The FPI for Greenland, largely the work of John Gore-Grimes and Willy Ker, is surprisingly comprehensive for much of the coast. However the area that interested us, around Disko Island, was not so well covered and this gave us a good excuse to do some ‘exploring’ and possibly add to the FPI’s information. This exploring was more on the lines of Secret Water than to Captain Cook’s standards. The large-scale Danish charts appear to be compiled from aerial surveys; the topography and coastline are well marked, as are rocks awash, but soundings are conspicuous by their absence.
Our first anchorage in the Kronprinsens Islands was completely land locked with a very Hebridean atmosphere. We sounded around the small bay from the dinghy and then climbed up to the top of the hill to view all the icebergs streaming out of Disko Bay. The weather had turned in our favour and we were enjoying a perfect ‘Greenland day’, as Tilman would have called it. Clear warm days, but alas little wind. The next morning we went on to a deserted settlement on another island; this had only recently been abandoned and the school house still had desks in it. After lunch we carried on to Qeqertarsuaq / Godhavn, the main town on Disko Island.
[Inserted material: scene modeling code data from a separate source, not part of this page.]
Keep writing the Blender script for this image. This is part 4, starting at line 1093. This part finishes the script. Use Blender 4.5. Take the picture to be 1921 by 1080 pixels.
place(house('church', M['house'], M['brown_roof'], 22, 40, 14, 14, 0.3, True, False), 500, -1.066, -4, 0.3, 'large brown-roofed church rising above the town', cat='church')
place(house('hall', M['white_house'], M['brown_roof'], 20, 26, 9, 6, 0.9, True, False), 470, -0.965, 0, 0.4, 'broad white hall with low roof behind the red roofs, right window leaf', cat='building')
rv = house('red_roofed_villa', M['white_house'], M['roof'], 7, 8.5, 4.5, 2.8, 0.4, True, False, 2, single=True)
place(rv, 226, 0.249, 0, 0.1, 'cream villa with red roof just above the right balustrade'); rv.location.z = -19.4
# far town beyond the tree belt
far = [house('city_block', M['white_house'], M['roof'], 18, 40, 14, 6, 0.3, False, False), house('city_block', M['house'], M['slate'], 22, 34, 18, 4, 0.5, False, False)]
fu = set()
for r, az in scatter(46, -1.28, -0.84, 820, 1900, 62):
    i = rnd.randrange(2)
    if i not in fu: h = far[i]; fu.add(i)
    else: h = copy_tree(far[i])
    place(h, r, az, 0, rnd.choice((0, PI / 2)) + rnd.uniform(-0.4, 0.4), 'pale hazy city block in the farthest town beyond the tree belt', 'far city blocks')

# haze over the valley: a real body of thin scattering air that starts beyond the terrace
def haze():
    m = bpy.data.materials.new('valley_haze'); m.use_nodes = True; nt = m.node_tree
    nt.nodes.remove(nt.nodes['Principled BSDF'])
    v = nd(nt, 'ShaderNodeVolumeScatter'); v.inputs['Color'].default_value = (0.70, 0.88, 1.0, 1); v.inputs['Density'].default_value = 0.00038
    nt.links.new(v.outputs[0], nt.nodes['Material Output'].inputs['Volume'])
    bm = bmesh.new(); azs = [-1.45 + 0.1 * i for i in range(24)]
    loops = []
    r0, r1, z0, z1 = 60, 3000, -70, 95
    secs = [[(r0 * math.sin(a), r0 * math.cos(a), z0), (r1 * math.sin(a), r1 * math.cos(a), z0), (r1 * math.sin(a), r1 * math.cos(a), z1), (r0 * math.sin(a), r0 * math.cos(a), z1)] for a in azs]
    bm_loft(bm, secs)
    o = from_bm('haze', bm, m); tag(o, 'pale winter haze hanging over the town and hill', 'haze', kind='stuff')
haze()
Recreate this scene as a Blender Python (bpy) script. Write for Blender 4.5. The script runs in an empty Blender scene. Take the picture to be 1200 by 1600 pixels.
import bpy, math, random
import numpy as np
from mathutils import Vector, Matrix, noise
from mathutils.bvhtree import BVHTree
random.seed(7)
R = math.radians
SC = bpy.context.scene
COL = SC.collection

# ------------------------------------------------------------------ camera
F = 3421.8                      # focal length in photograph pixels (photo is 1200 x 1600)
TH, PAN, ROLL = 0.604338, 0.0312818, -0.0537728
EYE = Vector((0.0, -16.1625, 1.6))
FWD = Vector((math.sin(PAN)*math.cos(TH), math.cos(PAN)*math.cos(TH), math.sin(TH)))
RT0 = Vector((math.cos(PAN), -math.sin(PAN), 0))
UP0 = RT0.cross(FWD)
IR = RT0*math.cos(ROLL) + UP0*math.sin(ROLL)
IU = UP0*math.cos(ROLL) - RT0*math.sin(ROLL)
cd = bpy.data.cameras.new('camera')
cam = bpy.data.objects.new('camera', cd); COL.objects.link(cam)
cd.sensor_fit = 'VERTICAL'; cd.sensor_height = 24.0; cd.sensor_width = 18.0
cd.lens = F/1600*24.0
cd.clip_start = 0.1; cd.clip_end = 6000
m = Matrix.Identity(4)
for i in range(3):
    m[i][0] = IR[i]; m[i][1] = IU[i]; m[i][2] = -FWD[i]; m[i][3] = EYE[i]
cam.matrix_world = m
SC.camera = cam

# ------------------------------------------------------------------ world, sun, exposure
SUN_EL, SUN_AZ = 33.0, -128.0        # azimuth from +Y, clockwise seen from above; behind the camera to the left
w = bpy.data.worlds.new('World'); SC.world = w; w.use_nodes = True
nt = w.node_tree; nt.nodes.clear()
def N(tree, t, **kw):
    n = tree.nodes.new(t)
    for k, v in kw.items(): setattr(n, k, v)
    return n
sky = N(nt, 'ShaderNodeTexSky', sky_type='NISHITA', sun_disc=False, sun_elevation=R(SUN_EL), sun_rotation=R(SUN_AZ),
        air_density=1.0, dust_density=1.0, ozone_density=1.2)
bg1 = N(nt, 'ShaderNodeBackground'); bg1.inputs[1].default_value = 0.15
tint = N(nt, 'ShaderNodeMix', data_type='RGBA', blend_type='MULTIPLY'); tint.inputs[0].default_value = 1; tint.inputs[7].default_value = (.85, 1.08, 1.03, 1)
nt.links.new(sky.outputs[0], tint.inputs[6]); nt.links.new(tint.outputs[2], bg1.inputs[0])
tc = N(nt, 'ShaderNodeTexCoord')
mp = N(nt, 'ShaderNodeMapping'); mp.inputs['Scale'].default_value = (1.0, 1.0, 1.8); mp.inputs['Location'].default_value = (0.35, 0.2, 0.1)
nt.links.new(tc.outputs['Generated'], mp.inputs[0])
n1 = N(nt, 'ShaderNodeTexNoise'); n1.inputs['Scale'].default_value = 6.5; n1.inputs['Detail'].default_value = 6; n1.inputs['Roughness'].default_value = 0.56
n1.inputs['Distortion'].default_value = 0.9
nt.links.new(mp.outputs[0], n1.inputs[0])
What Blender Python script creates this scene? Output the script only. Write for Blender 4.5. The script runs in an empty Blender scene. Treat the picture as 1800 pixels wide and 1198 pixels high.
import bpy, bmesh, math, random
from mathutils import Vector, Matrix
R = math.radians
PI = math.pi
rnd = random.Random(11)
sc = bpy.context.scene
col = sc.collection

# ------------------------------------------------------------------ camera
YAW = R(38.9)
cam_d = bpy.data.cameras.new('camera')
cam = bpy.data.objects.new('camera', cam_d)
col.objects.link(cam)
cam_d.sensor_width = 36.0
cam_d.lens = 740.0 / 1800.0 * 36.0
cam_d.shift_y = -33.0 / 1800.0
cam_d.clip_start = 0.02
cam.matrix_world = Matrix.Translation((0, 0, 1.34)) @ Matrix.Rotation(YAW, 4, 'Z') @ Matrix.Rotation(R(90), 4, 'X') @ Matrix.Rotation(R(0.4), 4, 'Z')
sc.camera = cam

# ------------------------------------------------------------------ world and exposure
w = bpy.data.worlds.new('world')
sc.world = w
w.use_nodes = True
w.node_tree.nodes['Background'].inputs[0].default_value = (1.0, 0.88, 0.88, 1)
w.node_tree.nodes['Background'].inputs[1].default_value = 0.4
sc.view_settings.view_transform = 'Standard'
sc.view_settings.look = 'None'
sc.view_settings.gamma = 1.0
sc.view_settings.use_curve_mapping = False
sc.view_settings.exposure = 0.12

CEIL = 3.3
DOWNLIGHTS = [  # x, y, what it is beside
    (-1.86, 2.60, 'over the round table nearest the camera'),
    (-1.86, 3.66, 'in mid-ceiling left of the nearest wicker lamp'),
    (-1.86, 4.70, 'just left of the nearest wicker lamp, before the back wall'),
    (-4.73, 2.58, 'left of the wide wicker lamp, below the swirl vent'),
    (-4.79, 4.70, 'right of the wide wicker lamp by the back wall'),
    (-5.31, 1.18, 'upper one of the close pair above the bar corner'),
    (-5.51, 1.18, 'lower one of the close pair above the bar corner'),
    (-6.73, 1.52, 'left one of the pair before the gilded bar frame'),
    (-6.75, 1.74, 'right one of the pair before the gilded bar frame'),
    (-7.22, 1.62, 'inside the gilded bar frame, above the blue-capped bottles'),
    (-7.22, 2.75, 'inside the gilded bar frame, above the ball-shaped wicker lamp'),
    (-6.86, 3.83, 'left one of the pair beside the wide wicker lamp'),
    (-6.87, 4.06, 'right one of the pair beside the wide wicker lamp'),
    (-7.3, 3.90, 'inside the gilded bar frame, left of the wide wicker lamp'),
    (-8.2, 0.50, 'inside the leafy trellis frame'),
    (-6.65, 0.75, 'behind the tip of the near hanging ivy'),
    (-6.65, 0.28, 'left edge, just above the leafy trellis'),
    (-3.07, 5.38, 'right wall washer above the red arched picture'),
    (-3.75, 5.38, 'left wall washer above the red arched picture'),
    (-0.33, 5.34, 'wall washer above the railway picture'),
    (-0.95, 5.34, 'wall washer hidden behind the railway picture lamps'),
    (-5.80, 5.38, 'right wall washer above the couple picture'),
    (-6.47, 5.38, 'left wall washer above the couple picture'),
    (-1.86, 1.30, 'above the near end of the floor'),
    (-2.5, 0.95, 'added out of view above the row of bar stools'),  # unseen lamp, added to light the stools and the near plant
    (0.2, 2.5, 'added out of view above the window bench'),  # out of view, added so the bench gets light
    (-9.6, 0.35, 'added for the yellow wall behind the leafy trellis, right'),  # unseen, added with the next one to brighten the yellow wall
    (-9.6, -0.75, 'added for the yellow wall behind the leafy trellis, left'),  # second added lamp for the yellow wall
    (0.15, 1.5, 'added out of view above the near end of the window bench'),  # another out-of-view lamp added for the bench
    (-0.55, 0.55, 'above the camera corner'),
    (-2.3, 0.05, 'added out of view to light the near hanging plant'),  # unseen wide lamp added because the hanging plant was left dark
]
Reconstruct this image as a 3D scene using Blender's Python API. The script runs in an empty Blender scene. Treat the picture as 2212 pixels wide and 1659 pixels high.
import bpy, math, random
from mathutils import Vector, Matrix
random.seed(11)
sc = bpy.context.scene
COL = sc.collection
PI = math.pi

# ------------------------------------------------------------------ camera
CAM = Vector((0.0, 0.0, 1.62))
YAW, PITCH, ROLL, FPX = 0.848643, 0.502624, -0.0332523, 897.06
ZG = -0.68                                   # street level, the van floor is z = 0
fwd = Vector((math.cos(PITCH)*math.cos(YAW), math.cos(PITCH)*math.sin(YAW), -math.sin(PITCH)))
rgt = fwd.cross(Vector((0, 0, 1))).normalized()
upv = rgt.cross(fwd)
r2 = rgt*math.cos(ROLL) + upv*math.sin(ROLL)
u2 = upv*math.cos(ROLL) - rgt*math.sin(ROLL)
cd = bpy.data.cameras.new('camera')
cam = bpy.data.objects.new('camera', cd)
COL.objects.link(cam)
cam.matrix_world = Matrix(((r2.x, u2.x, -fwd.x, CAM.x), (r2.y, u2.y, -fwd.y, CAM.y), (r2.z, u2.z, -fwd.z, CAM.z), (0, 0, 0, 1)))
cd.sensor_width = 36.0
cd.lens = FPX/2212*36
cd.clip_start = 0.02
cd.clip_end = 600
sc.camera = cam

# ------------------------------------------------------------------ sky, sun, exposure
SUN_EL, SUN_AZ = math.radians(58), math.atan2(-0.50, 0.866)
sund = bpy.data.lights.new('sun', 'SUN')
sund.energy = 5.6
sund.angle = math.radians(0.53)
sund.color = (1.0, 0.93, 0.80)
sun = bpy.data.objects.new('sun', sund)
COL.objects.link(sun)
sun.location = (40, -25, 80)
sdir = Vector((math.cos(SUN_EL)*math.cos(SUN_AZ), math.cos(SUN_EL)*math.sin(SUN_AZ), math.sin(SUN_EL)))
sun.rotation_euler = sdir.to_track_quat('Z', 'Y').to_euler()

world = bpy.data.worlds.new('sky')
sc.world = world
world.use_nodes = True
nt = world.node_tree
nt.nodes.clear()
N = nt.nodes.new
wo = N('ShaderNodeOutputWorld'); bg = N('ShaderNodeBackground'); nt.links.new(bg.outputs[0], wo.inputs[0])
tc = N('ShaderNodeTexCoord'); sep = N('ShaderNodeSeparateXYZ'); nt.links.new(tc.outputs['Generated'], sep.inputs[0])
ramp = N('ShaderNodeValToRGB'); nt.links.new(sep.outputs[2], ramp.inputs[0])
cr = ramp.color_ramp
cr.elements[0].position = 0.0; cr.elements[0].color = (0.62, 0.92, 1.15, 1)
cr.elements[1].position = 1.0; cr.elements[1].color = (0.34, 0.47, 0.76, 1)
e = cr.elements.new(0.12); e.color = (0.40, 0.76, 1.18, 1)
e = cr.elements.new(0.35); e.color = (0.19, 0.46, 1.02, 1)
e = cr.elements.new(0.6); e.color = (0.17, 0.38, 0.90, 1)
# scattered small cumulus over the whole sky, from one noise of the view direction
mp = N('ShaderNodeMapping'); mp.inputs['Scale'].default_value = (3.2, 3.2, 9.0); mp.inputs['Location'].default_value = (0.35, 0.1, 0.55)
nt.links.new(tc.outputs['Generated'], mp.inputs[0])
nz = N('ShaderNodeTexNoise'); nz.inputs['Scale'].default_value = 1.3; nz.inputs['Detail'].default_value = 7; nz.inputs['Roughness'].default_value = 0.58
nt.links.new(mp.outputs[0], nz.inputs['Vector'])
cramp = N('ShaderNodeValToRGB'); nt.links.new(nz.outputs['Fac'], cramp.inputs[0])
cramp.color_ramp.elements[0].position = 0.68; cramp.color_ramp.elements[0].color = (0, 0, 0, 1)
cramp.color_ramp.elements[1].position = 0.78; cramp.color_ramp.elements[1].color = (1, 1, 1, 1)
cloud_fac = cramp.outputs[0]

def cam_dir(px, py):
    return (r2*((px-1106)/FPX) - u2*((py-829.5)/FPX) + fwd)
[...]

We then motored along the coast a biscuit’s toss from the beach, looking into Fortune Bay and on up to Disko Fjord. We were rather saddened by the amount of jetsam washed up — the most noticeable being an endless line of plastic fish boxes. We spent two days in Disko Fjord — the first night off an abandoned Loran station which was in a surprisingly good state of repair, considering that it had been untended for over twenty years. There are several branches of Disko Fjord but the most interesting seemed to be Kangerdluarssuk. This has the small settlement of Diskofjord and several bays along its north shore. Diskofjord is a typical small settlement; shark meat and drying seal skins greet you as you land in your dinghy. A dirt track serves for the main street, with small brightly painted houses scattered over the hillside, many of them with huskies tethered outside. There is a government KNI general store, astonishingly well stocked, with everything from ‘prunes to harpoons’ as Yogi Bear would say. We were a little surprised that the locals did not appear to be the slightest bit curious about us; I’m sure they can’t get that many yachts in each year. This was one of the few days when we had a decent breeze and sunshine, so we made the most of it, sailing in and out of the bays and making a rough sketch chart of the several good anchorages. We then returned to the best of them to anchor for the night.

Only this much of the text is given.